• WHAT THE EXERCISE ASKS:
Would you copy out the whole listing exactly as given?
· · ·
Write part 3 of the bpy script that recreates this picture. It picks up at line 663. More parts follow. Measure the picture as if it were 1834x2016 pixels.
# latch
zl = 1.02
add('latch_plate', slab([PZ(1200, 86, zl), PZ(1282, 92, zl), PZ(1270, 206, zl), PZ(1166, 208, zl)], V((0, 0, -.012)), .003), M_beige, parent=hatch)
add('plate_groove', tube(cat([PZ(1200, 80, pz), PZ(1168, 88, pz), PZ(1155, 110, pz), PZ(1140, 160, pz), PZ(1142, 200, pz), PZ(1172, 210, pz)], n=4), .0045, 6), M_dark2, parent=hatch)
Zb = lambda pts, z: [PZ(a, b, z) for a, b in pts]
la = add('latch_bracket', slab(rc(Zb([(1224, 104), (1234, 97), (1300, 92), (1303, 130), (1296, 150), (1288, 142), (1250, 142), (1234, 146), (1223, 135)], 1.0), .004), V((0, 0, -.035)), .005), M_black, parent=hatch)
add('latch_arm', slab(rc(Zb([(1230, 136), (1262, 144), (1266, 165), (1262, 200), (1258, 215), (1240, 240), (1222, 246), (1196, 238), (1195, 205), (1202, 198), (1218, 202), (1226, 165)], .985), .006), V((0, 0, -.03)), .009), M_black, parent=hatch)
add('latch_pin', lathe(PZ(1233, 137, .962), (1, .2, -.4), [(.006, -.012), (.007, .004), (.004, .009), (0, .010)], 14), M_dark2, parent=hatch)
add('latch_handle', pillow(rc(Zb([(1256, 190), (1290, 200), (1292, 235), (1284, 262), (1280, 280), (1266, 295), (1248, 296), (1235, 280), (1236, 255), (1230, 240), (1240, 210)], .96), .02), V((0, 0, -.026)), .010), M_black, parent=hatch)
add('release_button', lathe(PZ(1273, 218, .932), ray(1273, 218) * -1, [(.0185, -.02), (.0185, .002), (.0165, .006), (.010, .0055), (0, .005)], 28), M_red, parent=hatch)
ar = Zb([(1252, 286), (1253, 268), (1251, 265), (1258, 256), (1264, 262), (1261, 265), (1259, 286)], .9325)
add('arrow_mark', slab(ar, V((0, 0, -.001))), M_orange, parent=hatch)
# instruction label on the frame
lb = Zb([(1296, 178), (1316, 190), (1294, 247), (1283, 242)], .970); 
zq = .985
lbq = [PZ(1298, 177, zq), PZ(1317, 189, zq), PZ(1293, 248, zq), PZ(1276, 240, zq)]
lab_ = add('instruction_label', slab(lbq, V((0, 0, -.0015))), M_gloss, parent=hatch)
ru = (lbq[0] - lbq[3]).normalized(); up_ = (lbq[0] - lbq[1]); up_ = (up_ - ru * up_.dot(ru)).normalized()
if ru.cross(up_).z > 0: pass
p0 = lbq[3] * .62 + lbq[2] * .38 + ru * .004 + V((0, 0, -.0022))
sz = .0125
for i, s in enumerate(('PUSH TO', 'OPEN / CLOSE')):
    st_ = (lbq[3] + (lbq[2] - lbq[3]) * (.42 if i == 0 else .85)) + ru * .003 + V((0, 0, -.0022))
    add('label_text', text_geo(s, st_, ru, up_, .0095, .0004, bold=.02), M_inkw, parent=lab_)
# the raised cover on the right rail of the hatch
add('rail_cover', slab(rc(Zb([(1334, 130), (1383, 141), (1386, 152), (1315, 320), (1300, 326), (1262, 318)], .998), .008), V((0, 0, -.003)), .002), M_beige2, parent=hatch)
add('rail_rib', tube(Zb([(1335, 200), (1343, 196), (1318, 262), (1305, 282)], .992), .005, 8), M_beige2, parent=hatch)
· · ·
• SOLVED EXERCISE:
Write part 3 of the bpy script that recreates this picture. It picks up at line 663. More parts follow. Measure the picture as if it were 1834x2016 pixels.
# latch
zl = 1.02
add('latch_plate', slab([PZ(1200, 86, zl), PZ(1282, 92, zl), PZ(1270, 206, zl), PZ(1166, 208, zl)], V((0, 0, -.012)), .003), M_beige, parent=hatch)
add('plate_groove', tube(cat([PZ(1200, 80, pz), PZ(1168, 88, pz), PZ(1155, 110, pz), PZ(1140, 160, pz), PZ(1142, 200, pz), PZ(1172, 210, pz)], n=4), .0045, 6), M_dark2, parent=hatch)
Zb = lambda pts, z: [PZ(a, b, z) for a, b in pts]
la = add('latch_bracket', slab(rc(Zb([(1224, 104), (1234, 97), (1300, 92), (1303, 130), (1296, 150), (1288, 142), (1250, 142), (1234, 146), (1223, 135)], 1.0), .004), V((0, 0, -.035)), .005), M_black, parent=hatch)
add('latch_arm', slab(rc(Zb([(1230, 136), (1262, 144), (1266, 165), (1262, 200), (1258, 215), (1240, 240), (1222, 246), (1196, 238), (1195, 205), (1202, 198), (1218, 202), (1226, 165)], .985), .006), V((0, 0, -.03)), .009), M_black, parent=hatch)
add('latch_pin', lathe(PZ(1233, 137, .962), (1, .2, -.4), [(.006, -.012), (.007, .004), (.004, .009), (0, .010)], 14), M_dark2, parent=hatch)
add('latch_handle', pillow(rc(Zb([(1256, 190), (1290, 200), (1292, 235), (1284, 262), (1280, 280), (1266, 295), (1248, 296), (1235, 280), (1236, 255), (1230, 240), (1240, 210)], .96), .02), V((0, 0, -.026)), .010), M_black, parent=hatch)
add('release_button', lathe(PZ(1273, 218, .932), ray(1273, 218) * -1, [(.0185, -.02), (.0185, .002), (.0165, .006), (.010, .0055), (0, .005)], 28), M_red, parent=hatch)
ar = Zb([(1252, 286), (1253, 268), (1251, 265), (1258, 256), (1264, 262), (1261, 265), (1259, 286)], .9325)
add('arrow_mark', slab(ar, V((0, 0, -.001))), M_orange, parent=hatch)
# instruction label on the frame
lb = Zb([(1296, 178), (1316, 190), (1294, 247), (1283, 242)], .970); 
zq = .985
lbq = [PZ(1298, 177, zq), PZ(1317, 189, zq), PZ(1293, 248, zq), PZ(1276, 240, zq)]
lab_ = add('instruction_label', slab(lbq, V((0, 0, -.0015))), M_gloss, parent=hatch)
ru = (lbq[0] - lbq[3]).normalized(); up_ = (lbq[0] - lbq[1]); up_ = (up_ - ru * up_.dot(ru)).normalized()
if ru.cross(up_).z > 0: pass
p0 = lbq[3] * .62 + lbq[2] * .38 + ru * .004 + V((0, 0, -.0022))
sz = .0125
for i, s in enumerate(('PUSH TO', 'OPEN / CLOSE')):
    st_ = (lbq[3] + (lbq[2] - lbq[3]) * (.42 if i == 0 else .85)) + ru * .003 + V((0, 0, -.0022))
    add('label_text', text_geo(s, st_, ru, up_, .0095, .0004, bold=.02), M_inkw, parent=lab_)
# the raised cover on the right rail of the hatch
add('rail_cover', slab(rc(Zb([(1334, 130), (1383, 141), (1386, 152), (1315, 320), (1300, 326), (1262, 318)], .998), .008), V((0, 0, -.003)), .002), M_beige2, parent=hatch)
add('rail_rib', tube(Zb([(1335, 200), (1343, 196), (1318, 262), (1305, 282)], .992), .005, 8), M_beige2, parent=hatch)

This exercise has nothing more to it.